Jakarta, Gatra.com - Lembaga Ilmu Pengetahuan Indonesia (LIPI) baru saja mengukuhkan empat penelitinya menjadi profesor riset. Empat peneliti ini menjadi peneliti ke 131, 132, 133, dan 134 yang menjadi profesor riset dari 1.383 peneliti LIPI.
Kepala LIPI, Laksana Tri Handoko, ketika memberi pernyataan pers pengukuhan empat profesor riset di LIPI, Jakarta, Selasa (20/8), menyebutkan dari 130 profesor riset hanya sekitar 50 orang yang masih aktif.
Baca juga: Ini Empat Profesor Riset Yang dikukuhkan Badan Litbangkes
"Jadi jumlahnya 130-an tadi ya, tetapi yang masih aktif jumlahnya tidak sampai 60. Jadi bagaimana kita bisa menanggulangi masalah ini? Yang utama tentu dari supplynya," katanya.
Maksud Handoko adalah, di LIPI sekarang ini telah melakukan proses birokratisasi pengukuhan profesor riset. Ia mengatakan, sekarang peneliti di LIPI bisa menjadi profesor riset dalam jangka waktu 1-2 bulan saja dan prosesnya bisa dilakukan oleh seluruh peneliti dengan jenjang Ahli Utama.
"Itu bisa dilakukan oleh semua peneliti jenjang Ahli Utama, tidak harus 4E lagi, jadi sama dengan profesor di perguruan tinggi. Itu yang kita harapkan bisa mempercepat," katanya.

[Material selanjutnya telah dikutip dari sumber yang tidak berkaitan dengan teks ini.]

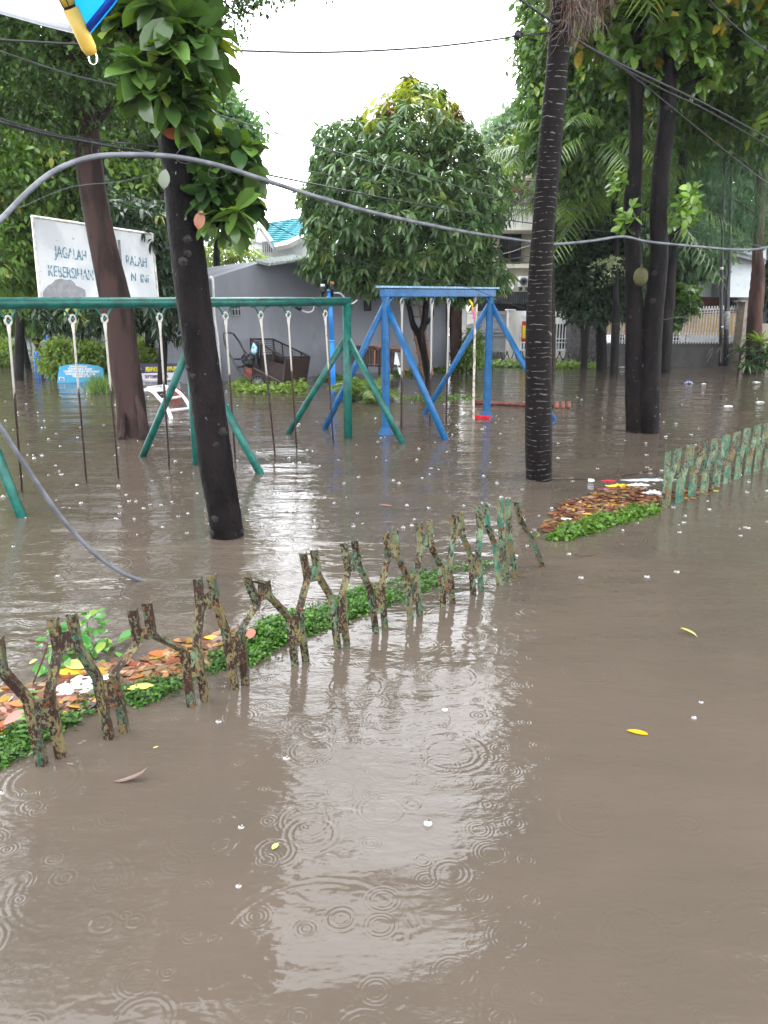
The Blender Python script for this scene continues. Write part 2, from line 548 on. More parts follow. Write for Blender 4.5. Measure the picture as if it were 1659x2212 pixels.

Handoko juga menyampaikan bahwa di LIPI sudah peneliti Ahli Utama yang memiliki kualifikasi berjumlah 68 orang, tetapi belum melakukan pengukuhan. Kemudian, untuk memperlambat habisnya masa bakti profesor, Undang-Undang Sistem Nasional Ilmu Pengetahuan dan Teknologi (UU Sisnas Iptek) bisa mengatasinya.
"Yang jelas batas usia pensiun profesor sudah diperpanjang [menjadi 70 tahun], melalui UU Sisnas Iptek dengan UU 11 Tahun 2019. Otomatis itu juga memperpanjang usia kerja profesor riset kita," kata Handoko.
Baca juga: KLHK Lakukan Pengukuhan Tiga Profesor Riset Konservasi
Empat profesor riset yang dikukuhkan hari ini, yakni Nina Artanti dengan orasi berjudul “Peran Uji Bioaktivitas untuk Penelitian Herbal dan Bahan Aktif untuk Obat Berbasis Keanekaragaman Hayati". Selanjutnya, Jamilah dengan orasi “Penemuan Senyawa Aktif Baru dari Calophyllum spp sebagai Bahan Baku Obat Antikanker dan Antimalaria".
Dua orang lainnya adalah Anny Sulaswatty dengan orasi berjudul “Penerapan Teknologi Non-Konvensional dalam Ekstraksi Komponen Utama Atsiri dan Produk Turunannya di Indonesia" dan Ignasius Dwi Atmana Sutapa dengan orasi “Pengembangan Instalasi Pengolahan Air Gambut (IPAG60) sebagai Sarana Pemenuhan Hak Dasar Masyarakat Atas Air di Daerah Gambut".